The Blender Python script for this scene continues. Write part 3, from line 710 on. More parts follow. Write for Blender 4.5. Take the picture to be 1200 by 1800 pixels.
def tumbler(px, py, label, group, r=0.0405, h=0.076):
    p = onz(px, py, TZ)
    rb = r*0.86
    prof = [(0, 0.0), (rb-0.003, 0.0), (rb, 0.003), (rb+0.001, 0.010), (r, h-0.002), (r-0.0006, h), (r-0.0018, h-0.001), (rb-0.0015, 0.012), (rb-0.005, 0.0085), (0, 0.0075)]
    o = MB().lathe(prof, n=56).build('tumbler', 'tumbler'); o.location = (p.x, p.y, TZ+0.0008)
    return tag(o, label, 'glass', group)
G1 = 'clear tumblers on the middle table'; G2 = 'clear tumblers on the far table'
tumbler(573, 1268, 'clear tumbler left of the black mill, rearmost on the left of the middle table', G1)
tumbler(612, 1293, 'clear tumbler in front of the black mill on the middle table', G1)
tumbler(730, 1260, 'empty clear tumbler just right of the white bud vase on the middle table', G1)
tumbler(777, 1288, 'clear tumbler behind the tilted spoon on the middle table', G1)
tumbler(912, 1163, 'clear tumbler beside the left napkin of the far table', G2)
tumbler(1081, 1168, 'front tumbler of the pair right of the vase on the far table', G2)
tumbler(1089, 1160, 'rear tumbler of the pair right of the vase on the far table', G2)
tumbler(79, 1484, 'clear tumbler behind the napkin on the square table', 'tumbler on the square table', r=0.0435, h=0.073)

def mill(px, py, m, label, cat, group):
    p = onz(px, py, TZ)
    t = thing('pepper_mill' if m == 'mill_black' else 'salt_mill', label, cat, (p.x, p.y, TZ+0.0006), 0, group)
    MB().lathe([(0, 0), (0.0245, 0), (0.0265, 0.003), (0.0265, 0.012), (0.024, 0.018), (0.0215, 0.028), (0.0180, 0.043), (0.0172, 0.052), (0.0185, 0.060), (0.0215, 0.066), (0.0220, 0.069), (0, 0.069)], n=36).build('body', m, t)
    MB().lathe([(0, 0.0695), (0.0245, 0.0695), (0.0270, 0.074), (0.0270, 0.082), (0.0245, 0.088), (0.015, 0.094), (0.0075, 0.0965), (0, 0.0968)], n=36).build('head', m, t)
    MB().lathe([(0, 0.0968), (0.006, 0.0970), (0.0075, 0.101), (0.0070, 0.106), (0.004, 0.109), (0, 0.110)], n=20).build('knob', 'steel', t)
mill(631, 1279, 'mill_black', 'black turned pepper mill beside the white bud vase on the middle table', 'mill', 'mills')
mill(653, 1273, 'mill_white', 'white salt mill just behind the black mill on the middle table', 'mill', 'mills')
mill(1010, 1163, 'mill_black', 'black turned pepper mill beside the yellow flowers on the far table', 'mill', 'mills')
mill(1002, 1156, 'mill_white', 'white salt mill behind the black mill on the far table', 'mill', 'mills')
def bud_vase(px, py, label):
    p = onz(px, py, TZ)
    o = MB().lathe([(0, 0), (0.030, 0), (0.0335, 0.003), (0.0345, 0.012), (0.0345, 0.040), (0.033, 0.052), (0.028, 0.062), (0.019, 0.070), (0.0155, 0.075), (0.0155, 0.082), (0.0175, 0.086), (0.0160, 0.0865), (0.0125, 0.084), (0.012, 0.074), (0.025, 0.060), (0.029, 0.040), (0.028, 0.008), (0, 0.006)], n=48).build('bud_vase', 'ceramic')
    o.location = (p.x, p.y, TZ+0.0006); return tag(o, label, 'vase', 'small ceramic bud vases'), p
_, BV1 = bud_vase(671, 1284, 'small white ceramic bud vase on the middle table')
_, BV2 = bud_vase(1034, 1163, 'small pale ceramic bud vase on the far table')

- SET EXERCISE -
Type out the full listing again, exactly as given.

- SOLUTION TO THE PROBLEM -
The Blender Python script for this scene continues. Write part 3, from line 710 on. More parts follow. Write for Blender 4.5. Take the picture to be 1200 by 1800 pixels.
def tumbler(px, py, label, group, r=0.0405, h=0.076):
    p = onz(px, py, TZ)
    rb = r*0.86
    prof = [(0, 0.0), (rb-0.003, 0.0), (rb, 0.003), (rb+0.001, 0.010), (r, h-0.002), (r-0.0006, h), (r-0.0018, h-0.001), (rb-0.0015, 0.012), (rb-0.005, 0.0085), (0, 0.0075)]
    o = MB().lathe(prof, n=56).build('tumbler', 'tumbler'); o.location = (p.x, p.y, TZ+0.0008)
    return tag(o, label, 'glass', group)
G1 = 'clear tumblers on the middle table'; G2 = 'clear tumblers on the far table'
tumbler(573, 1268, 'clear tumbler left of the black mill, rearmost on the left of the middle table', G1)
tumbler(612, 1293, 'clear tumbler in front of the black mill on the middle table', G1)
tumbler(730, 1260, 'empty clear tumbler just right of the white bud vase on the middle table', G1)
tumbler(777, 1288, 'clear tumbler behind the tilted spoon on the middle table', G1)
tumbler(912, 1163, 'clear tumbler beside the left napkin of the far table', G2)
tumbler(1081, 1168, 'front tumbler of the pair right of the vase on the far table', G2)
tumbler(1089, 1160, 'rear tumbler of the pair right of the vase on the far table', G2)
tumbler(79, 1484, 'clear tumbler behind the napkin on the square table', 'tumbler on the square table', r=0.0435, h=0.073)

def mill(px, py, m, label, cat, group):
    p = onz(px, py, TZ)
    t = thing('pepper_mill' if m == 'mill_black' else 'salt_mill', label, cat, (p.x, p.y, TZ+0.0006), 0, group)
    MB().lathe([(0, 0), (0.0245, 0), (0.0265, 0.003), (0.0265, 0.012), (0.024, 0.018), (0.0215, 0.028), (0.0180, 0.043), (0.0172, 0.052), (0.0185, 0.060), (0.0215, 0.066), (0.0220, 0.069), (0, 0.069)], n=36).build('body', m, t)
    MB().lathe([(0, 0.0695), (0.0245, 0.0695), (0.0270, 0.074), (0.0270, 0.082), (0.0245, 0.088), (0.015, 0.094), (0.0075, 0.0965), (0, 0.0968)], n=36).build('head', m, t)
    MB().lathe([(0, 0.0968), (0.006, 0.0970), (0.0075, 0.101), (0.0070, 0.106), (0.004, 0.109), (0, 0.110)], n=20).build('knob', 'steel', t)
mill(631, 1279, 'mill_black', 'black turned pepper mill beside the white bud vase on the middle table', 'mill', 'mills')
mill(653, 1273, 'mill_white', 'white salt mill just behind the black mill on the middle table', 'mill', 'mills')
mill(1010, 1163, 'mill_black', 'black turned pepper mill beside the yellow flowers on the far table', 'mill', 'mills')
mill(1002, 1156, 'mill_white', 'white salt mill behind the black mill on the far table', 'mill', 'mills')
def bud_vase(px, py, label):
    p = onz(px, py, TZ)
    o = MB().lathe([(0, 0), (0.030, 0), (0.0335, 0.003), (0.0345, 0.012), (0.0345, 0.040), (0.033, 0.052), (0.028, 0.062), (0.019, 0.070), (0.0155, 0.075), (0.0155, 0.082), (0.0175, 0.086), (0.0160, 0.0865), (0.0125, 0.084), (0.012, 0.074), (0.025, 0.060), (0.029, 0.040), (0.028, 0.008), (0, 0.006)], n=48).build('bud_vase', 'ceramic')
    o.location = (p.x, p.y, TZ+0.0006); return tag(o, label, 'vase', 'small ceramic bud vases'), p
_, BV1 = bud_vase(671, 1284, 'small white ceramic bud vase on the middle table')
_, BV2 = bud_vase(1034, 1163, 'small pale ceramic bud vase on the far table')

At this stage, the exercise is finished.